§ STATED EXERCISE:
From the top of the records below, return each line exactly, ending with the line that contains "if 'hood' in".

§ EXERCISE MATERIALS:
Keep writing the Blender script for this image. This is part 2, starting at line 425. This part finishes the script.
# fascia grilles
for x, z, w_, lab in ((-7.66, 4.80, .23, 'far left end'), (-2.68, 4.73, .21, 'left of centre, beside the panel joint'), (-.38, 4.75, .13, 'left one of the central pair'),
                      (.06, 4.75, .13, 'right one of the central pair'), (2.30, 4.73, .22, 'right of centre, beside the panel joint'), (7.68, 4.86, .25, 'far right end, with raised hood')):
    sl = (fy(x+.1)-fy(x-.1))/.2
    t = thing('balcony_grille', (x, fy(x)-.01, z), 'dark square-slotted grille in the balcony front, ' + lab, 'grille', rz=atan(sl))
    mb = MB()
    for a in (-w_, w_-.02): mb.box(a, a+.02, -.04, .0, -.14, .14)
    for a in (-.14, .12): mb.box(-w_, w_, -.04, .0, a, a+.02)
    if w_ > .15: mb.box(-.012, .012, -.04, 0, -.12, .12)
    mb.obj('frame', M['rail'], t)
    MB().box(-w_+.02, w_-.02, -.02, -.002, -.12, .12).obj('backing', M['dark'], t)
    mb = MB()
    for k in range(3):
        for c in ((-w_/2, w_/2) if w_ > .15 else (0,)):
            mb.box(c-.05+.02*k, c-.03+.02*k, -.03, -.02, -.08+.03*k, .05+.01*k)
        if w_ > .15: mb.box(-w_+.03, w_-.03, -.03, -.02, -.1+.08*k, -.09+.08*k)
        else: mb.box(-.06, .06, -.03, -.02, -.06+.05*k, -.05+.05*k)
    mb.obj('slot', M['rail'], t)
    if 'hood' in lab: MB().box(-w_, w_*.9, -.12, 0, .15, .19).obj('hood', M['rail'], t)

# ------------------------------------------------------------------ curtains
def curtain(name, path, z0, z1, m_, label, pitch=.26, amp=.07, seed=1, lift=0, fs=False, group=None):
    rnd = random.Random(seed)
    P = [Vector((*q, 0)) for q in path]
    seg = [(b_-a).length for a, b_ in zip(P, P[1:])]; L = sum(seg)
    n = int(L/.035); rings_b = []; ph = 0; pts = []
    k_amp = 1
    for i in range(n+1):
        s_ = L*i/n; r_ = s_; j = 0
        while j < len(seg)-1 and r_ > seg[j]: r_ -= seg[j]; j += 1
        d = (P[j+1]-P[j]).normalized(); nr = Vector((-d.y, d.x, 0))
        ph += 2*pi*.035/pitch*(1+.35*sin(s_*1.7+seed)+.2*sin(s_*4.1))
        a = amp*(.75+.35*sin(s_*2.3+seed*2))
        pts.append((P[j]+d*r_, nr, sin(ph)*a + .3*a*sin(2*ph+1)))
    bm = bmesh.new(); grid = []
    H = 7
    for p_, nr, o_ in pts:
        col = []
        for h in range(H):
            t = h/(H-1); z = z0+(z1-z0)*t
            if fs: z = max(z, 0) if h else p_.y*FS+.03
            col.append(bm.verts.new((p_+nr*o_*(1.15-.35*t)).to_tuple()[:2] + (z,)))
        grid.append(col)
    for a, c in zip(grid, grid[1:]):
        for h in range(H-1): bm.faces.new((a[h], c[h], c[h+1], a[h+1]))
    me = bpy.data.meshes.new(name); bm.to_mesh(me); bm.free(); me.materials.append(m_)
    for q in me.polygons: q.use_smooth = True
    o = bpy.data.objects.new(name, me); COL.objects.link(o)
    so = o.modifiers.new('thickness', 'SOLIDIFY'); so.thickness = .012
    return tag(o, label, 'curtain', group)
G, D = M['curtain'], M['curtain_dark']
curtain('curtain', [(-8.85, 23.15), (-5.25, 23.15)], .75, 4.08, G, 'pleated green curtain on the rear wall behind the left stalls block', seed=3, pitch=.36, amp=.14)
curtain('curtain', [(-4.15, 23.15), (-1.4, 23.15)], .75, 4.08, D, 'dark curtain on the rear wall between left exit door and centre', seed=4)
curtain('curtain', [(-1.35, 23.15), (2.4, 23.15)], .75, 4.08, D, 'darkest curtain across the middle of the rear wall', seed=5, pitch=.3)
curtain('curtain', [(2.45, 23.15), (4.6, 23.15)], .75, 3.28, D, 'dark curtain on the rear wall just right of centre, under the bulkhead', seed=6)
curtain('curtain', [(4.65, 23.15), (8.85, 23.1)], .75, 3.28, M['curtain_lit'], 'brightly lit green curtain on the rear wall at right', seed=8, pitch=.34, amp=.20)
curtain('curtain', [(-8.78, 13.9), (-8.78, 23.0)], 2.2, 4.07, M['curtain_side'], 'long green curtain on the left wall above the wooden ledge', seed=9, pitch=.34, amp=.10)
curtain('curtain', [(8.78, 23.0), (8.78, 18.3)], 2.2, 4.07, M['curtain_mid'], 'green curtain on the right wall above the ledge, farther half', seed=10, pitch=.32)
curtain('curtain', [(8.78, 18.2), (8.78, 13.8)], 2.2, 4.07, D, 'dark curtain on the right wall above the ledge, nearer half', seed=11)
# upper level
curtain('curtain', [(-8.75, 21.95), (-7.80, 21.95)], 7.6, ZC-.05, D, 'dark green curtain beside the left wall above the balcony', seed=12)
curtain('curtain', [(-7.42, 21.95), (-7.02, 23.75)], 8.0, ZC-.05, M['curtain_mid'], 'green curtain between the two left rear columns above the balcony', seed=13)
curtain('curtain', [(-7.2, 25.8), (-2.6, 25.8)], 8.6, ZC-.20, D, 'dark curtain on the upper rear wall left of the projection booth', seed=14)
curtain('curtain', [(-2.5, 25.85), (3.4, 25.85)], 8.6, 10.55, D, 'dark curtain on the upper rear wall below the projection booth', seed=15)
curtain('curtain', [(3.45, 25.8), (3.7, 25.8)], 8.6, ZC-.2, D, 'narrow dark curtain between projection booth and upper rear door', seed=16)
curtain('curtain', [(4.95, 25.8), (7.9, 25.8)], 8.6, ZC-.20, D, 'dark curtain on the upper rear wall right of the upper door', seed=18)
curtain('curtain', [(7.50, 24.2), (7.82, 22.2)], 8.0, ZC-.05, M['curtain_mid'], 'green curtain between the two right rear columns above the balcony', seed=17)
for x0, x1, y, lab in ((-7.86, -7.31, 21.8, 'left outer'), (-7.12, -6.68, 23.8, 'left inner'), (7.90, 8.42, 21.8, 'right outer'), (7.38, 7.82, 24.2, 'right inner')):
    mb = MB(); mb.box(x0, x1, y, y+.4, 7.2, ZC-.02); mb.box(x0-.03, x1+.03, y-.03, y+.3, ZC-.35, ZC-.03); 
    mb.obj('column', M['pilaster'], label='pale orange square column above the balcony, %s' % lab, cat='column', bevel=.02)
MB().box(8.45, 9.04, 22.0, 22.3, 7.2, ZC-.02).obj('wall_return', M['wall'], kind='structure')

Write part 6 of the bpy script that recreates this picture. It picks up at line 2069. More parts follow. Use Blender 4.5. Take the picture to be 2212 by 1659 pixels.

§ THE REPLY:
Keep writing the Blender script for this image. This is part 2, starting at line 425. This part finishes the script.
# fascia grilles
for x, z, w_, lab in ((-7.66, 4.80, .23, 'far left end'), (-2.68, 4.73, .21, 'left of centre, beside the panel joint'), (-.38, 4.75, .13, 'left one of the central pair'),
                      (.06, 4.75, .13, 'right one of the central pair'), (2.30, 4.73, .22, 'right of centre, beside the panel joint'), (7.68, 4.86, .25, 'far right end, with raised hood')):
    sl = (fy(x+.1)-fy(x-.1))/.2
    t = thing('balcony_grille', (x, fy(x)-.01, z), 'dark square-slotted grille in the balcony front, ' + lab, 'grille', rz=atan(sl))
    mb = MB()
    for a in (-w_, w_-.02): mb.box(a, a+.02, -.04, .0, -.14, .14)
    for a in (-.14, .12): mb.box(-w_, w_, -.04, .0, a, a+.02)
    if w_ > .15: mb.box(-.012, .012, -.04, 0, -.12, .12)
    mb.obj('frame', M['rail'], t)
    MB().box(-w_+.02, w_-.02, -.02, -.002, -.12, .12).obj('backing', M['dark'], t)
    mb = MB()
    for k in range(3):
        for c in ((-w_/2, w_/2) if w_ > .15 else (0,)):
            mb.box(c-.05+.02*k, c-.03+.02*k, -.03, -.02, -.08+.03*k, .05+.01*k)
        if w_ > .15: mb.box(-w_+.03, w_-.03, -.03, -.02, -.1+.08*k, -.09+.08*k)
        else: mb.box(-.06, .06, -.03, -.02, -.06+.05*k, -.05+.05*k)
    mb.obj('slot', M['rail'], t)
    if 'hood' in lab: MB().box(-w_, w_*.9, -.12, 0, .15, .19).obj('hood', M['rail'], t)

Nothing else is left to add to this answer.